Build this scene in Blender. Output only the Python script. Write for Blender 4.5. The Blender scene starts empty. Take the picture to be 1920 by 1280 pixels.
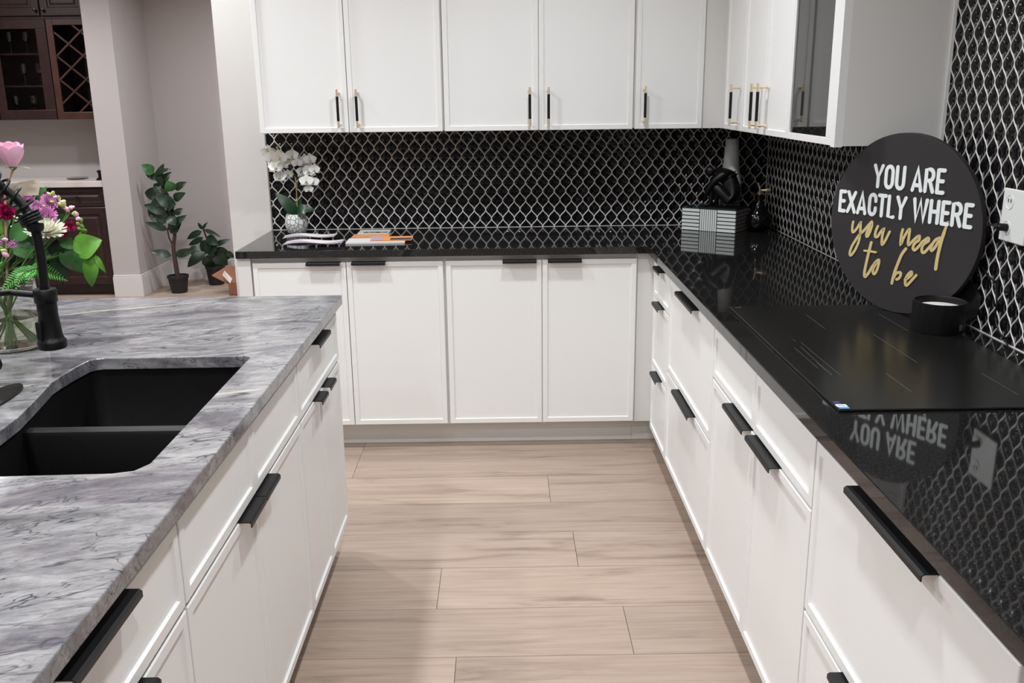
import bpy, bmesh, math, random
from mathutils import Vector, Matrix, noise
from mathutils.geometry import tessellate_polygon
S = bpy.context.scene
C = S.collection
PI = math.pi
random.seed(7)

# ---------------------------------------------------------------- camera
CAM = (-0.6275, -3.8898, 1.5462)
YAW, PITCH, ROLL, FPX = 0.0068, 0.2629, -0.0117, 1724.68
fw = Vector((math.sin(YAW)*math.cos(PITCH), math.cos(YAW)*math.cos(PITCH), -math.sin(PITCH)))
rt = Vector((math.cos(YAW), -math.sin(YAW), 0))
up = rt.cross(fw)
r2 = rt*math.cos(ROLL)+up*math.sin(ROLL)
u2 = up*math.cos(ROLL)-rt*math.sin(ROLL)
cd = bpy.data.cameras.new('camera')
cam = bpy.data.objects.new('camera', cd); C.objects.link(cam)
cam.matrix_world = Matrix(((r2.x, u2.x, -fw.x, CAM[0]), (r2.y, u2.y, -fw.y, CAM[1]), (r2.z, u2.z, -fw.z, CAM[2]), (0, 0, 0, 1)))
cd.sensor_width = 36; cd.lens = 36*FPX/1920; cd.clip_start = 0.02; cd.clip_end = 60
S.camera = cam

# ---------------------------------------------------------------- world and lights
w = bpy.data.worlds.new('world'); S.world = w; w.use_nodes = True
w.node_tree.nodes['Background'].inputs[0].default_value = (0.25, 0.32, 0.45, 1)
w.node_tree.nodes['Background'].inputs[1].default_value = 0.05
CEIL = 2.75
def downlight(x, y, e, size=0.14, col=(.95, .975, 1), spread=150, z=CEIL-.012):
    l = bpy.data.lights.new('recessed_or_fill_light', 'AREA'); l.shape = 'DISK'; l.size = size; l.energy = e; l.color = col
    l.spread = math.radians(spread)
    o = bpy.data.objects.new('recessed_or_fill_light', l); o.location = (x, y, z); C.objects.link(o)
KIT = 16.6
for x in (-1.75, -0.45):
    for y in (-0.75, -2.2, -3.65, -5.1):
        downlight(x, y, KIT)
downlight(-2.55, 2.9, 20); downlight(-2.3, 1.6, 28); downlight(-4.4, 2.4, 34); downlight(-2.3, .2, 19); downlight(-2.35, -1.6, 14); downlight(-4.9, -1.5, 30); downlight(-4.6, -4.2, 14)  # unseen lamps, several added to brighten the left wall, hall pillar and bar
S.view_settings.view_transform = 'Standard'
try: S.view_settings.look = 'None'
except Exception: pass
S.view_settings.gamma = 1; S.view_settings.use_curve_mapping = False
S.view_settings.exposure = 0.0

# ---------------------------------------------------------------- materials
def nd(nt, t, **k):
    n = nt.nodes.new(t)
    for a, b in k.items(): setattr(n, a, b)
    return n
def mat(name, col, rough=.5, metal=0., spec=None, coat=0., bump=None, var=None, trans=0., ior=None, sss=0.):
    m = bpy.data.materials.new(name); m.use_nodes = True
    nt = m.node_tree; b = nt.nodes['Principled BSDF']
    b.inputs['Base Color'].default_value = (*col, 1); b.inputs['Roughness'].default_value = rough
    b.inputs['Metallic'].default_value = metal
    if spec is not None: b.inputs['Specular IOR Level'].default_value = spec
    if coat: b.inputs['Coat Weight'].default_value = coat
    if trans: b.inputs['Transmission Weight'].default_value = trans
    if ior: b.inputs['IOR'].default_value = ior
    if sss:
        b.inputs['Subsurface Weight'].default_value = sss; b.inputs['Subsurface Scale'].default_value = .01
    if bump or var:
        tc = nd(nt, 'ShaderNodeTexCoord'); nz = nd(nt, 'ShaderNodeTexNoise')
        nz.inputs['Scale'].default_value = (bump or var)[0]; nz.inputs['Detail'].default_value = 4
        nt.links.new(tc.outputs['Object'], nz.inputs['Vector'])
        if bump:
            bp = nd(nt, 'ShaderNodeBump'); bp.inputs['Strength'].default_value = bump[1]; bp.inputs['Distance'].default_value = .002
            nt.links.new(nz.outputs['Fac'], bp.inputs['Height']); nt.links.new(bp.outputs[0], b.inputs['Normal'])
        if var:
            r = nd(nt, 'ShaderNodeValToRGB'); a = var[1]
            r.color_ramp.elements[0].position = .3; r.color_ramp.elements[1].position = .7
            r.color_ramp.elements[0].color = (*[max(0, c*(1-a)) for c in col], 1)
            r.color_ramp.elements[1].color = (*[min(1, c*(1+a)) for c in col], 1)
            nt.links.new(nz.outputs['Fac'], r.inputs[0]); nt.links.new(r.outputs[0], b.inputs['Base Color'])
    return m
M = {}
M['door'] = mat('painted_door', (.80, .80, .79), .38, bump=(180, .03))
M['body'] = mat('cabinet_body', (.70, .69, .67), .5)
M['black_pull'] = mat('black_pull', (.006, .006, .007), .4, spec=.32)
M['brass'] = mat('brushed_brass', (.92, .80, .58), .38, .9)
M['wall'] = mat('painted_wall', (.47, .435, .425), .9, bump=(90, .12))
M['wallw'] = mat('white_wall', (.60, .585, .56), .85, bump=(90, .08))
M['trim'] = mat('white_trim', (.66, .63, .62), .45)
M['ceil'] = mat('ceiling_paint', (.80, .78, .75), .95)
M['tile'] = mat('black_glazed_tile', (.006, .006, .008), .08, spec=.42)
M['grout'] = mat('grout', (.68, .66, .63), .38, bump=(400, .15))
M['steel'] = mat('trim_steel', (.55, .55, .54), .35, .8)
M['matte'] = mat('matte_black', (.0035, .0035, .004), .40, spec=.28)
M['sink'] = mat('black_composite_sink', (.0035, .0035, .004), .55, spec=.25, bump=(600, .2))
M['glassblk'] = mat('dark_smoked_glass', (.012, .013, .013), .03, spec=.85)
M['cook'] = mat('cooktop_glass', (.008, .0079, .0075), .22, spec=.30)
M['mark'] = mat('cooktop_print', (.10, .098, .09), .4)
M['signblk'] = mat('sign_board', (.020, .0175, .0185), .75, bump=(60, .1))
M['letter'] = mat('white_letter', (.80, .84, .84), .5)
M['gold'] = mat('gold_letter', (.70, .56, .26), .45, .2)
M['wax'] = mat('white_wax', (.80, .78, .74), .5, sss=.2)
M['plate'] = mat('white_plate', (.74, .76, .74), .35)
M['slat'] = mat('pale_inlay', (.74, .78, .76), .3)
M['teal'] = mat('teal_resin', (.012, .035, .040), .15)
M['vasew'] = mat('grey_ceramic', (.78, .80, .79), .55, bump=(40, .2))
M['vaseb'] = mat('brown_ceramic', (.26, .22, .205), .6, bump=(60, .3))
M['statue'] = mat('black_resin', (.005, .0045, .005), .42, spec=.35, bump=(120, .2))
M['gloss'] = mat('black_gloss', (.003, .003, .004), .04)
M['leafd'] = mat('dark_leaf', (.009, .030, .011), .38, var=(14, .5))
M['leafm'] = mat('mid_leaf', (.035, .13, .03), .42, var=(16, .45))
M['leafb'] = mat('bright_leaf', (.10, .27, .03), .4, var=(18, .35))
M['fern'] = mat('fern_green', (.08, .34, .05), .45, var=(30, .4))
M['orleaf'] = mat('orchid_leaf', (.010, .042, .016), .4)
M['stem'] = mat('green_stem', (.09, .17, .04), .5, var=(40, .3))
M['bark'] = mat('bark', (.05, .027, .02), .8, bump=(60, .6))
M['twig'] = mat('brown_twig', (.38, .24, .13), .6)
M['rose'] = mat('rose_petal', (.88, .48, .64), .5, sss=.2, var=(30, .15))
M['pink'] = mat('pink_petal', (.76, .38, .66), .6, var=(60, .3))
M['magenta'] = mat('magenta_petal', (.38, .010, .10), .5, var=(60, .5))
M['white'] = mat('white_petal', (.84, .83, .70), .55, sss=.15)
M['orchid'] = mat('orchid_petal', (.78, .77, .74), .55, sss=.1)
M['bud'] = mat('green_bud', (.48, .55, .20), .5, var=(80, .3))
M['card'] = mat('beige_card', (.56, .50, .40), .7)
M['red'] = mat('red_card', (.62, .06, .06), .6)
M['pane'] = mat('thin_pane', (.80, .80, .82), .02, trans=1., ior=1.15)
M['water'] = mat('vase_water', (.85, .86, .70), .02, trans=1., ior=1.33)
M['clear'] = mat('clear_glass', (.96, .97, .95), .01, trans=1., ior=1.47)
M['wood'] = mat('dark_cherry', (.022, .008, .007), .35, var=(6, .35), bump=(30, .1))
M['woodl'] = mat('reddish_cherry', (.055, .019, .013), .38, var=(6, .35))
M['dark'] = mat('dark_interior', (.010, .007, .008), .8)
M['bartop'] = mat('pale_bar_top', (.58, .53, .50), .25, var=(9, .08))
M['kraft'] = mat('kraft_cardboard', (.23, .095, .045), .75, var=(12, .2))
M['tape'] = mat('packing_tape', (.62, .56, .55), .4)
M['potblk'] = mat('black_pot', (.010, .009, .010), .55)
M['paper'] = mat('glossy_paper', (.66, .63, .62), .35)
M['orange'] = mat('orange_print', (.75, .30, .10), .4)
M['lilac'] = mat('lilac_print', (.42, .34, .44), .4)
M['ink'] = mat('dark_print', (.05, .05, .06), .5)
M['blue'] = mat('blue_label', (.10, .36, .70), .4)
M['navy'] = mat('navy_label', (.03, .04, .12), .4)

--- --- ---

Short task:
Only the lines from the start of the material through the line containing "S.camera = cam" should be transcribed. Pictures stay out.

Output of the task:
Build this scene in Blender. Output only the Python script. Write for Blender 4.5. The Blender scene starts empty. Take the picture to be 1920 by 1280 pixels.
import bpy, bmesh, math, random
from mathutils import Vector, Matrix, noise
from mathutils.geometry import tessellate_polygon
S = bpy.context.scene
C = S.collection
PI = math.pi
random.seed(7)

# ---------------------------------------------------------------- camera
CAM = (-0.6275, -3.8898, 1.5462)
YAW, PITCH, ROLL, FPX = 0.0068, 0.2629, -0.0117, 1724.68
fw = Vector((math.sin(YAW)*math.cos(PITCH), math.cos(YAW)*math.cos(PITCH), -math.sin(PITCH)))
rt = Vector((math.cos(YAW), -math.sin(YAW), 0))
up = rt.cross(fw)
r2 = rt*math.cos(ROLL)+up*math.sin(ROLL)
u2 = up*math.cos(ROLL)-rt*math.sin(ROLL)
cd = bpy.data.cameras.new('camera')
cam = bpy.data.objects.new('camera', cd); C.objects.link(cam)
cam.matrix_world = Matrix(((r2.x, u2.x, -fw.x, CAM[0]), (r2.y, u2.y, -fw.y, CAM[1]), (r2.z, u2.z, -fw.z, CAM[2]), (0, 0, 0, 1)))
cd.sensor_width = 36; cd.lens = 36*FPX/1920; cd.clip_start = 0.02; cd.clip_end = 60
S.camera = cam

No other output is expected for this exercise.